E aconteceu o previsto e anunciado: Conan Osiris venceu o Festival da Canção, mas a discussão não pára. Entretive-me, mas não muito, em algumas trocas de ideias sobre o fenómeno e aqui vos dou conhecimento dos argumentos mais comuns com que me deparei por parte daqueles que detestam Conan Osiris e a canção Telemóveis! Argumentos de peso.

1. A letra da canção é uma boa merda, não entendo nada, parece ter sido escrita por um puto de 10 anos.

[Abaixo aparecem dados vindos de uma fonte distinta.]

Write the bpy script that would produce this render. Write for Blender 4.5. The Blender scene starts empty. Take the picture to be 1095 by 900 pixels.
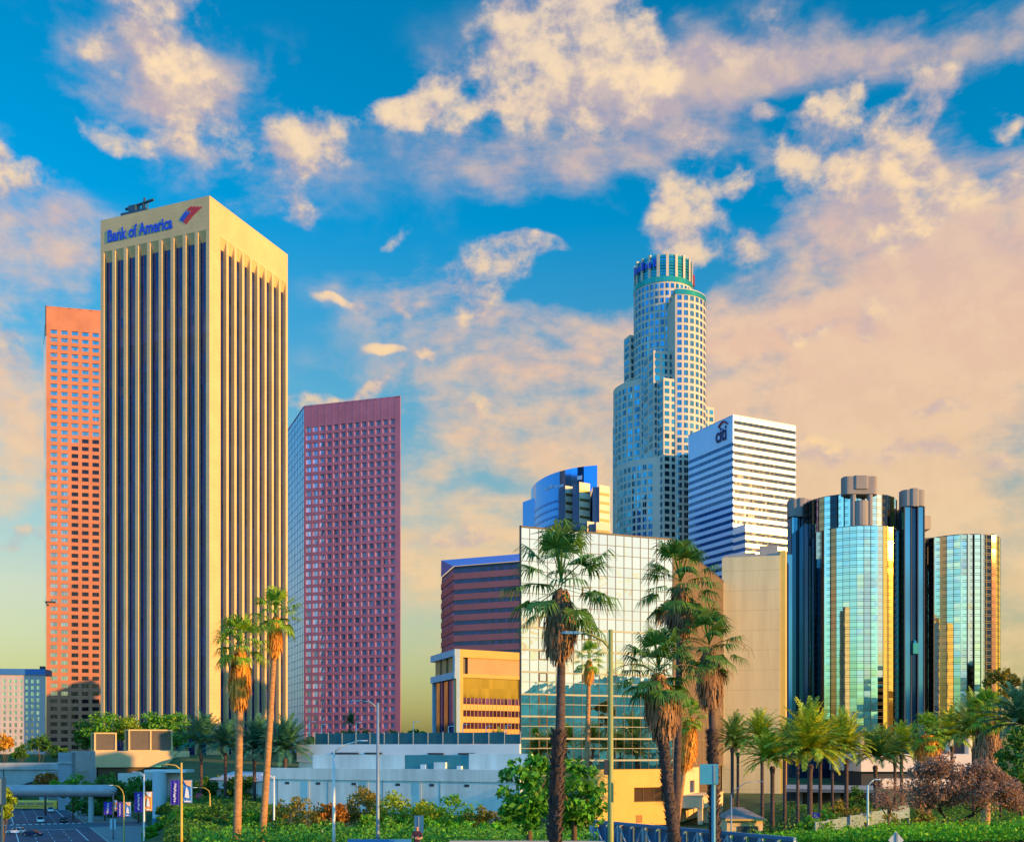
import bpy, math, random
import numpy as np
from mathutils import Vector, Matrix

# ------------------------------------------------------------------ camera, sky, sun, exposure
F, CX, HY, HC = 1146.0, 547.5, 800.0, 20.0        # survey constants used to lay the city out in metres
scene = bpy.context.scene
COL = scene.collection
cam_d = bpy.data.cameras.new('camera'); cam = bpy.data.objects.new('camera', cam_d); COL.objects.link(cam)
cam.location = (0, 0, HC); cam.rotation_euler = (math.radians(90), 0, 0)
cam_d.sensor_width = 36; cam_d.sensor_fit = 'HORIZONTAL'; cam_d.lens = 36 * F / 1095.0
cam_d.shift_y = (HY - 450) / 1095.0
cam_d.clip_start = 0.5; cam_d.clip_end = 30000
scene.camera = cam
scene.view_settings.view_transform = 'Standard'; scene.view_settings.look = 'None'
scene.view_settings.exposure = 1.0; scene.view_settings.gamma = 1.0
scene.view_settings.use_curve_mapping = False
scene.cycles.max_bounces = 8

SUN_AZ, SUN_EL = math.atan2(0.885, -0.465), math.radians(11.5)     # azimuth clockwise from +Y
SDIR = Vector((math.sin(SUN_AZ) * math.cos(SUN_EL), math.cos(SUN_AZ) * math.cos(SUN_EL), math.sin(SUN_EL)))
sl = bpy.data.lights.new('sun', 'SUN'); sl.energy = 4.5; sl.angle = math.radians(0.5); sl.color = (1.0, 0.50, 0.12)
so = bpy.data.objects.new('sun', sl); COL.objects.link(so); so.rotation_euler = SDIR.to_track_quat('Z', 'Y').to_euler()
so.location = (300, -150, 200)

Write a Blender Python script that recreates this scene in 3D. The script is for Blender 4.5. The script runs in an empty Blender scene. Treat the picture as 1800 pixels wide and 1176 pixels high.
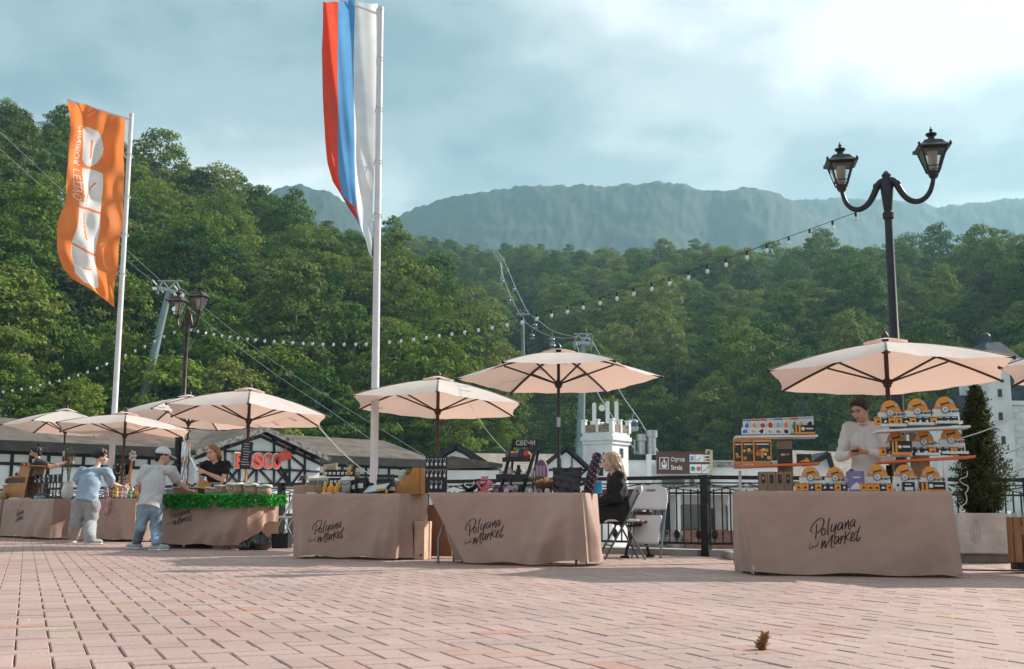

O grande John Lennon escreveu uma canção intitulada Eu sou a morsa. Claro que estava sob o efeito de drogas. No video do Youtube, circula acompanhada de imagens extraídas do filme dos Beatles, onde estes aparecem vestidos de animais bem felpudos e de máscaras. Um pequeno excerto da letra para vossa elucidação: Creme de cor amarela/ Pingando dos olhos de um cachorro morto/ Crabalocker (intraduzível!) esposa de peixe/ Freiras pornográficas/ Ena, você foi uma miúda marota/deixou suas calcinhas caídas/ Eu sou o homem-ovo/ Eles são o homem-ovo/ Eu sou a morsa/ Boom boom trabaaalho.  Esta não conta: a culpa era do LSD. Certo. Dou-vos razão. E esta, já pode ser? Tu dizes sim, eu digo não/ Tu dizes para e eu digo vai vai vai, oh não/ Tu dizes adeus, e eu digo Olá/Olá Olá/ Eu não sei porque tu dizes adeus, eu digo /olá/Olá Olá/ Eu não sei porque tu dizs adeus, eu digo/olá.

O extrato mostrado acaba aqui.